Community-Building in the ECS classroom


#1

Does anyone else struggle (or has struggled) with a classroom that’s just DEAD?

You ask them to discuss. Crickets. You ask someone to volunteer answers. Crickets. It’s not that they don’t do work necessarily. It’s like they’re allergic to each other, which then causes this environment in which students aren’t very comfortable speaking out in class, etc. It’s also harder to have them pair/share or do any sort of group project.

Through using some collaborative learning (Kagan) structures, I can get them to share with each other, and I can get them to share out loud (I almost never ask for volunteers), but it seems to happen pretty mechanically. The problem I have is that the students just don’t seem to like each other. Or at least they’re not comfortable with each other.

Some possible reasons my ECS class overall does not seem to like to work with each other (apart from a few pockets of buddies here and there):

  1. The students range from 9-12th grade. There is an approximately equal number of 10th, 11th, and 12th graders. Sometimes students aren’t comfortable with interacting with students from other grades.
  2. The majority of the students are 9th grade boys. I know, it’s strange, because you’d think a bunch of 9th grade boys would be more on the rowdy side. Nope. There’s a handful of squirrels, but most act like they left their brains at home.
  3. My ECS class is first period. Still asleep?
  4. Maybe I haven’t provided much in terms of structure to foster an environment in which students can appreciate each other. I have tried to do this with activities in the beginning of the year, such as group competitions (in which I was careful not to make it too competitive, and focused on collaboration in groups). I always try to maintain a positive, encouraging demeanor (but I wouldn’t be surprised if sometimes my frustration with their silence shows).

I understand that perhaps my students are just… kinda dead… by personality. However, I feel they must have personalities that offer more than what I’m seeing in class. I’m sure there’s more I can do to foster this. This is my second year teaching ECS and last year my ECS class was also more on the dead side compared to my physics and APCS classes. Last year my ECS class was also first period, but it wasn’t as dead as this year. There were more key students who were willing to share out in class and coax out conversations from their peers.

Does anyone have specific strategies, structures, or activities I can try that might help build a stronger sense of community in my classroom?

Thanks!


#2

Frank –

I think all of your reasons are just and probable. It’s a message that’s tough for teenagers to understand, and I’ve had to work through it with both classes and tennis teams – you don’t have to be best friends, but in the context of this situation, you need to work together.

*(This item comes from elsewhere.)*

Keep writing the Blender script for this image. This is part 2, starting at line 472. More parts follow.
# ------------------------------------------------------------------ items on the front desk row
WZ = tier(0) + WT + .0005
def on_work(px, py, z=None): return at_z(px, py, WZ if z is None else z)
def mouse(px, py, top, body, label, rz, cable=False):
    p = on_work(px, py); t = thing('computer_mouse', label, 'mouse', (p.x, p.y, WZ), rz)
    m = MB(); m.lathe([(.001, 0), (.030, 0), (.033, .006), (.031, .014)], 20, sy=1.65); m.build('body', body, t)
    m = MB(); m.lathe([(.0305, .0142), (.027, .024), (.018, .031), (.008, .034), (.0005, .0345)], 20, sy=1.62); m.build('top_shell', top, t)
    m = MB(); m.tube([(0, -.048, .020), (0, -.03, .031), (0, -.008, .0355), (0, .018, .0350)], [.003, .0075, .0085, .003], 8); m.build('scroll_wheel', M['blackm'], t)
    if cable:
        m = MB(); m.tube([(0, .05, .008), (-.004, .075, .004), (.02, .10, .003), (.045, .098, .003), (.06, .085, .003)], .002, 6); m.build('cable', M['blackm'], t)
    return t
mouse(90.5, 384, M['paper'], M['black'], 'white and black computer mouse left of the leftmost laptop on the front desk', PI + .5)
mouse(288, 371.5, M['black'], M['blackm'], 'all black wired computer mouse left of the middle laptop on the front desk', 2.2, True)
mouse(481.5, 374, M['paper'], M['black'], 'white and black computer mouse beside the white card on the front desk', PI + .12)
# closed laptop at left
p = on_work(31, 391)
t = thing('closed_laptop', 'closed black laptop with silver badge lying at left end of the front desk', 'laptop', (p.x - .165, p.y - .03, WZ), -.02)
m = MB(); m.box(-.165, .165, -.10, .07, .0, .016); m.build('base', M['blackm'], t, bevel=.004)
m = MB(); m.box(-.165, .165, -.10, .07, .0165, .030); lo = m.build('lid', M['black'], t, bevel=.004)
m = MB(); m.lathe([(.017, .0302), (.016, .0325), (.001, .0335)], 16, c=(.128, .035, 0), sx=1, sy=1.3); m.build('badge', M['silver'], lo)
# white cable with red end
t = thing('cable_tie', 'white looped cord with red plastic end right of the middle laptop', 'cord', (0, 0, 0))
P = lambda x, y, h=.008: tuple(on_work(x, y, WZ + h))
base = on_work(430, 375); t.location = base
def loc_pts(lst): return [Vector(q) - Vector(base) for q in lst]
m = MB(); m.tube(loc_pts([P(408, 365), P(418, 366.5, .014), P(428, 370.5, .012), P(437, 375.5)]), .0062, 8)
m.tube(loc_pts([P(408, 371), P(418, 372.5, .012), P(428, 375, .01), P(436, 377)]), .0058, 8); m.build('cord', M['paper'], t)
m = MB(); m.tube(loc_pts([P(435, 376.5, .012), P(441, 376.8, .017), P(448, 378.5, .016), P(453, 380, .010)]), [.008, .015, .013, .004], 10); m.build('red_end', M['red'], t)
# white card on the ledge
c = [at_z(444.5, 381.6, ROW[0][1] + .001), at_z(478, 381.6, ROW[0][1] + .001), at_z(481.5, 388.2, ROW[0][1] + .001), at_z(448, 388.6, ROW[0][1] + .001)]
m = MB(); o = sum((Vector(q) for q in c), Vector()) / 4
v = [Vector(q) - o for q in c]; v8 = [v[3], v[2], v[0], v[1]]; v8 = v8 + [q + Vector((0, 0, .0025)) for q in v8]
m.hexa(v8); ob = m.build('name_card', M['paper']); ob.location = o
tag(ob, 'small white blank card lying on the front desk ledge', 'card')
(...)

The only thing that comes to mind that has worked for me before is to change the structure in which they communicate. Have them share a Google doc or respond to a forum (like this!) and see if some kids who usually don’t share open up a little. I’ve found that the students that take this class are comfortable on a computer, more or less, and are more willing to answer questions in a digital group…that’s something you can build on.

Let us know if anything works! I’m sure there’s a lot of people with this question!


#3

It can be frustrating to listen to silence every day. I agree that first period tends to be low energy no matter what class or teacher. I think most students are used to teacher-centered, high stakes learning environment and they have become risk adverse. No one wants to ask the dumb question or worse – be wrong. Learning is messy and mistakes are opportunities to learn.

I wonder how your students would respond to some team-building exercises that get them moving and thinking like tallest tower. I would recommend very low stakes at first. As they learn to trust each other, the activities can be more personal and reflective.